You will want to drill a pattern that offers about 1/4" spacing between each studs' position and the position next to it. These are called scratch lines and allow each row of studs to bite into a specific area under the track. Why not just make a couple of neat rows all in the same places and repeat all the way around the track? If you line up too many studs in a row in the track, the first stud to hit the ice will carve a narrow trench. The next studs to come by will fit right in that trench and keep you from carving any new ice until you start to get moving. For instance, when installing 96 studs up the middle (two per row on a 48 lug track), if you start with a pair of studs close to the slide rails, and move 1/4" in on each side for the next row and again for the subsequent rows, once you get to the 8th row you will have a pattern with 16 different positions (scratch lines) and a pattern that only repeats every 20". This is ideal for that situation. 144 up the center gets a bit more crowded, forcing you to make more scratch lines and move closer to the center of the track to keep an 8 lug repeating pattern. For instance, you might need 20 or 24 different scratch lines to keep the pattern repeating every 8 rows. This is the reason 192 up the middle doesn't work so great, you end up either crowding the scratch lines, or repeating the pattern every 4 or 6 lugs which eliminates any benefit the added studs would have provided. A 3-4-3-4 pattern (168 on a 121" track) is usually the limit for effective stud placement in the center belt of a normal snowmobile track. Again, some may argue with this information, however this is simply knowledge gained from thousands of miles of trail riding, and thousands of conversations on the phone and in person with snowmobilers who have tried everything imaginable.

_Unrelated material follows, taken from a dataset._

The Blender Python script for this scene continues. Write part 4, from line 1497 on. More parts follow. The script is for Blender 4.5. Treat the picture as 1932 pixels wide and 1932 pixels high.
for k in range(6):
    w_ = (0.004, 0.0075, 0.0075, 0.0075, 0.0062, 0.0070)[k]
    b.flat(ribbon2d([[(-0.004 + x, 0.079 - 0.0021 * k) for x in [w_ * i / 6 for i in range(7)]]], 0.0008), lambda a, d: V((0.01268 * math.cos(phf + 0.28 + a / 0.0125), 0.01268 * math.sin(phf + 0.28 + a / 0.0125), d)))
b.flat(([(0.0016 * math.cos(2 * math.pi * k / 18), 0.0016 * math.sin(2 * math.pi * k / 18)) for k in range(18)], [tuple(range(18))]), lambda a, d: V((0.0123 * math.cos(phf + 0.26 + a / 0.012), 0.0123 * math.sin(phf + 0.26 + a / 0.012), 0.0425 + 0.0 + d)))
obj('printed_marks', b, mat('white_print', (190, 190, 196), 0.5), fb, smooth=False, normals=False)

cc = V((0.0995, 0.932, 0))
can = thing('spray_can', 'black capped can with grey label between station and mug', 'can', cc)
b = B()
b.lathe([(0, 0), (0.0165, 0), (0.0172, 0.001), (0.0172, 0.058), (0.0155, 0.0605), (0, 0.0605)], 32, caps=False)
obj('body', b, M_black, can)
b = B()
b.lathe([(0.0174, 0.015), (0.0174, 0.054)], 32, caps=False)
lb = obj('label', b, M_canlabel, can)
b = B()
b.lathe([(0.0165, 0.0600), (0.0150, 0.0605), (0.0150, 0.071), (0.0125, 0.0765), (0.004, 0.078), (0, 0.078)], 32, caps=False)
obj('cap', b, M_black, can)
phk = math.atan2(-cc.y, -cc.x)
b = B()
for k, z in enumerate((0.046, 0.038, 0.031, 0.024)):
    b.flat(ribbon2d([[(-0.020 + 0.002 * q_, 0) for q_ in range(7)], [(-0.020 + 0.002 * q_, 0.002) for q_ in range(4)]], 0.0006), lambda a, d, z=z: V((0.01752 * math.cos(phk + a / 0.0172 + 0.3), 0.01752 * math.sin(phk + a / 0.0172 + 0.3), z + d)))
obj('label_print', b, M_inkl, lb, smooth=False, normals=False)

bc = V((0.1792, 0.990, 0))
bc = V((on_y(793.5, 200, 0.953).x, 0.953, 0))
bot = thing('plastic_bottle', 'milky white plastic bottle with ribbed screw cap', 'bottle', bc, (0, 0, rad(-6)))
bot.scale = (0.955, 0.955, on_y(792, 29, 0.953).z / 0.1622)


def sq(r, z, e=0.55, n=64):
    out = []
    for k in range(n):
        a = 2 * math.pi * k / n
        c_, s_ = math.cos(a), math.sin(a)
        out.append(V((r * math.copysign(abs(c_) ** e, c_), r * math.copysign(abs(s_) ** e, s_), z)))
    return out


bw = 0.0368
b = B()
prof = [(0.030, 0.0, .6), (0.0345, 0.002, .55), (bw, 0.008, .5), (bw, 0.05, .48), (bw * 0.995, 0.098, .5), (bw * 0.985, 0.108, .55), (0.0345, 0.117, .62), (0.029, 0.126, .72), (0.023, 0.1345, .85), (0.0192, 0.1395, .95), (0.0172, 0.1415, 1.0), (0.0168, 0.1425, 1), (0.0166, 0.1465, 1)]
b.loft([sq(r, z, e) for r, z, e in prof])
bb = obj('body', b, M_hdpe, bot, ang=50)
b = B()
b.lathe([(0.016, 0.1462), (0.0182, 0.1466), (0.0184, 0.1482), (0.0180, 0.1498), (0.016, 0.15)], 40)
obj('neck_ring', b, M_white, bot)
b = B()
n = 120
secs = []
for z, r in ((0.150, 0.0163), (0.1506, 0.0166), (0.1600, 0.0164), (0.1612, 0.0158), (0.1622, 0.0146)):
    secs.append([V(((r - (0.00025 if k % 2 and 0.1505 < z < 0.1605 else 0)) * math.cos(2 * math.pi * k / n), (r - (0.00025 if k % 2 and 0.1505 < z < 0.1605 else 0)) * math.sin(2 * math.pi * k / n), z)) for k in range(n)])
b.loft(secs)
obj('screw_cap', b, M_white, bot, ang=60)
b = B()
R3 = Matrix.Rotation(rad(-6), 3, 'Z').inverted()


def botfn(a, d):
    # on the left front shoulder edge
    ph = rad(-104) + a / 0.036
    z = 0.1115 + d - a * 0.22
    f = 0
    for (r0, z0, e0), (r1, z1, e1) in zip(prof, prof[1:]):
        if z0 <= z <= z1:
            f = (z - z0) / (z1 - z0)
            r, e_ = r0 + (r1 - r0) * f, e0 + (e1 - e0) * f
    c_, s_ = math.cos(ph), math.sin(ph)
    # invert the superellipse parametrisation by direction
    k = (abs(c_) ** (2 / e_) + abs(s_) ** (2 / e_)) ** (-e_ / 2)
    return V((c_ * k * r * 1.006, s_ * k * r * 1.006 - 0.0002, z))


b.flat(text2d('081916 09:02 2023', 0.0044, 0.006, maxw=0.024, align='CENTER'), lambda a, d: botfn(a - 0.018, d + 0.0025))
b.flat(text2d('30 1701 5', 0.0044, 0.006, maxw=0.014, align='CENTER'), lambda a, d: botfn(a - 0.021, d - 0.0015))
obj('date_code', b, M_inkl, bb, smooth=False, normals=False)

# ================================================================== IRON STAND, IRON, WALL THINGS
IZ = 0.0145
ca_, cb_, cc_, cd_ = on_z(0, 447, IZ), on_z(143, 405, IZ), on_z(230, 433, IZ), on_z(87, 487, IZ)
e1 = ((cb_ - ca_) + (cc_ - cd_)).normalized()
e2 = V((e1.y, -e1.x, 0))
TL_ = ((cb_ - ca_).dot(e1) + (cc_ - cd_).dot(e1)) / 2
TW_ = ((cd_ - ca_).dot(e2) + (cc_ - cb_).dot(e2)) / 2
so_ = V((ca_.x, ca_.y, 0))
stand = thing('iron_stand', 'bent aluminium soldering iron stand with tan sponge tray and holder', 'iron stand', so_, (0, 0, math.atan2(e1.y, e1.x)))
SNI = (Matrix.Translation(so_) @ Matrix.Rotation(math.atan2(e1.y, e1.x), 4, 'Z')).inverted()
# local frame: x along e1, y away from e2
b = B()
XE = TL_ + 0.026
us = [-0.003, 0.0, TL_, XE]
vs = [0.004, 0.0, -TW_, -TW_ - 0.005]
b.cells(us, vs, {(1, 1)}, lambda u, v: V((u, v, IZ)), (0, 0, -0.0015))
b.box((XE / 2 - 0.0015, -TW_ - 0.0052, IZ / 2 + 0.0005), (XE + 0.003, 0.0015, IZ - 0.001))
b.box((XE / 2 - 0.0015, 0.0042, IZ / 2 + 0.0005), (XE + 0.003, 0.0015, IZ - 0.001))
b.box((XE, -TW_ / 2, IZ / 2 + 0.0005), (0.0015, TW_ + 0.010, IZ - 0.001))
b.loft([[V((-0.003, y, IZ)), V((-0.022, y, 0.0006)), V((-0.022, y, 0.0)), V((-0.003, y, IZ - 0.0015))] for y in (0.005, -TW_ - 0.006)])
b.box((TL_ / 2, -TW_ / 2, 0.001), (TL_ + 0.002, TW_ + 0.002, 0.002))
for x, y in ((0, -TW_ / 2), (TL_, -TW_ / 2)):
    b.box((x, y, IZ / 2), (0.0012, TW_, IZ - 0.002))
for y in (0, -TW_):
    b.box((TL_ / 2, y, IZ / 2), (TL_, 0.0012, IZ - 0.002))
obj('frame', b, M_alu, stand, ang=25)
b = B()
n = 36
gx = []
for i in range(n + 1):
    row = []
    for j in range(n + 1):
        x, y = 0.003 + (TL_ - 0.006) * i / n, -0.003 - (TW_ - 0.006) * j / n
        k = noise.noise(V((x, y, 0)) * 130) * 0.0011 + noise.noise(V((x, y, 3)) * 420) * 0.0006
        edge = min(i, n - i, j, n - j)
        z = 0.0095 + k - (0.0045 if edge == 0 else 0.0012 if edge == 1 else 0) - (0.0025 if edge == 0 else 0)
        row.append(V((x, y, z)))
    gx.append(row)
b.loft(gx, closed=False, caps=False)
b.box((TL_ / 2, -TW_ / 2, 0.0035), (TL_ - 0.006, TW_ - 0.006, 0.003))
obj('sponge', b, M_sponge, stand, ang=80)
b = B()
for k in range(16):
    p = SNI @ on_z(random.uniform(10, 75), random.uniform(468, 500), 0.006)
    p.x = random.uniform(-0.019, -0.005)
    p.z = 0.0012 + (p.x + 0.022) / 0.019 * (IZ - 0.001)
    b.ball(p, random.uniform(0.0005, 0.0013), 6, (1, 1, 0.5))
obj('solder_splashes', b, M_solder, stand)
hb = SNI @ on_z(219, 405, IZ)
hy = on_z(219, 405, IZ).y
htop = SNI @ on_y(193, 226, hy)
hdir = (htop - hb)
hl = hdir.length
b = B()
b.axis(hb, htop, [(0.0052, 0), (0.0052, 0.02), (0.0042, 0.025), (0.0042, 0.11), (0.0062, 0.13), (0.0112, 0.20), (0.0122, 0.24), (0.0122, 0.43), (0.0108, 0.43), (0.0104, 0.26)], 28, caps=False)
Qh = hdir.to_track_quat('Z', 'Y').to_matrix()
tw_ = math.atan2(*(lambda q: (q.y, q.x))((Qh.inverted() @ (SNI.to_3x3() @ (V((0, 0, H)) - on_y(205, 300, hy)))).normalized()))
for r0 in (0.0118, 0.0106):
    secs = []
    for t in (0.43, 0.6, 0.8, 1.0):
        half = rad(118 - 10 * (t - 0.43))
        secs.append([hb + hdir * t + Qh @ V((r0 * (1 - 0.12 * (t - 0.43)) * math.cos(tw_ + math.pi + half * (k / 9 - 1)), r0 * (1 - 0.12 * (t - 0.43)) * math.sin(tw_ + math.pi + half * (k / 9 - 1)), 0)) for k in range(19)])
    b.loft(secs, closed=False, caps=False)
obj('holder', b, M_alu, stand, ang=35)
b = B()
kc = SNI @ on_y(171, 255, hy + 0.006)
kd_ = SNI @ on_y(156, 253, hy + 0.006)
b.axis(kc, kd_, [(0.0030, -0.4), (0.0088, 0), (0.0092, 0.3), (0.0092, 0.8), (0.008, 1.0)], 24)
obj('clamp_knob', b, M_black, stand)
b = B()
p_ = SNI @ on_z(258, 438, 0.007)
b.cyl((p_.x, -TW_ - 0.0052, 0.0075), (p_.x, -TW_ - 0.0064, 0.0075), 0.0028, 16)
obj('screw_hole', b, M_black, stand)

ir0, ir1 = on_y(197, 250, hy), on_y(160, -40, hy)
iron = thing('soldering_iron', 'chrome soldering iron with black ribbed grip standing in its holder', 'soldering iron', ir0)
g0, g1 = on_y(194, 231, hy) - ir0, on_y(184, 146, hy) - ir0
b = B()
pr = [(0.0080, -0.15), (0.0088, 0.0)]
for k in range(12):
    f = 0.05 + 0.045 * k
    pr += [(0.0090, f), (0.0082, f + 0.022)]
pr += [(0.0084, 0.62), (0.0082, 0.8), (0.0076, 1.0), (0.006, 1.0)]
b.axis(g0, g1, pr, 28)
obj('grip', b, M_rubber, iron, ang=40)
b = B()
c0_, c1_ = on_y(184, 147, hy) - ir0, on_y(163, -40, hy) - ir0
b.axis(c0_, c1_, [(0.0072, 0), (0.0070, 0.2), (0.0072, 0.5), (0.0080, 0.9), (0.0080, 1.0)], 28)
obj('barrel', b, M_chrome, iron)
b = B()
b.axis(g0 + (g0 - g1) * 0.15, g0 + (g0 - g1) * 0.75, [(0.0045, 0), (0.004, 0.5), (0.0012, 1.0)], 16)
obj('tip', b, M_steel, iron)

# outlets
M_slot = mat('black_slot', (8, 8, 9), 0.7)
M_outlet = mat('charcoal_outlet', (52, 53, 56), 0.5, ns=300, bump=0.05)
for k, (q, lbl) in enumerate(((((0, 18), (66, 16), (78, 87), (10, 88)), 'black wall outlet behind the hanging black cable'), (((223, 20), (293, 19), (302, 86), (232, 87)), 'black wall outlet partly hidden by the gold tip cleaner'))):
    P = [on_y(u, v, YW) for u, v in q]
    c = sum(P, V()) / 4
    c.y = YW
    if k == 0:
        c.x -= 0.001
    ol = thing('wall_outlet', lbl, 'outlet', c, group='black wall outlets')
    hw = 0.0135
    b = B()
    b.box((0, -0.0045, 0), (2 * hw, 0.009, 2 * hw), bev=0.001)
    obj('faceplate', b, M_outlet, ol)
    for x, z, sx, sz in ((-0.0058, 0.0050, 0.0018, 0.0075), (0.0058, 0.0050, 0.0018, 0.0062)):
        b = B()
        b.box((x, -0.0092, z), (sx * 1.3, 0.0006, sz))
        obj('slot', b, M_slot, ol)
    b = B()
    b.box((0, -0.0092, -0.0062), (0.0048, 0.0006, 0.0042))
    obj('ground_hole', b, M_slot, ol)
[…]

To drill your track out, you will want to remove the drive belt to allow you to spin the track easily by hand. You can either hoist the rear of the sled up and work under the snow flap or turn the snowmobile on it's side and work on the bottom of the track. If you hoist the machine in the air, you might want to consider removing the rear suspension bolts to let the suspension hang down, allowing you better access at the now loosened track. Mark out the entire pattern with a paint marker and make sure your backers won't interfere with each other and make sure the pattern looks correct for your style of track. Also make sure that there won't be any interference with the bulkhead and tunnel when you install the studs. It is a good idea to drill the first hole and install one stud, cycling it around the entire track, watching for any close clearance areas between the stud and the snowmobile. Once everything looks alright, go ahead and drill the rest of the holes using the drill tool previously mentioned.

Once the entire track is drilled, go ahead and start putting a small batch of studs through the track. Before cycling the track to add more, tighten these into the track with the backers until the heads have pulled up to the back face of the track which will allow them to travel around the suspension and drive cogs without causing damage or getting stuck. Work on about 4-8 at a time until all of the studs are installed and ready for final tightening. You will want to do the final tightening with a torque wrench. Most 5/16" studs with steel nuts and aluminum backers require 15 ft lbs of torque. Nylon backers may require less, check with the manufacturer of the traction products. Exceeding this torque specification will not bring the stud heads in any tighter, it will only put you at risk for stripped threads or broken studs. Torquing the nut actually stretches the stud just enough to keep it tight, any less, and it could loosen, and more and it could break. You should re-torque the nyloc nuts on your studs after the first ride and periodically afterward. Loose studs cause pull throughs, less studs pulled through is obviously better for your tracks life.

Tunnel protectors are absolutely necessary when using studs. Tunnel protectors (or heat exchanger protectors) stop the outer tips of the rubber lugs on the track from getting so close to the tunnel that the studs would hit and damage another part of the snowmobile, like the tunnel or a heat exchanger. Some snowmobiles come with tunnel protectors built in, others require them to be added if you want to run studs.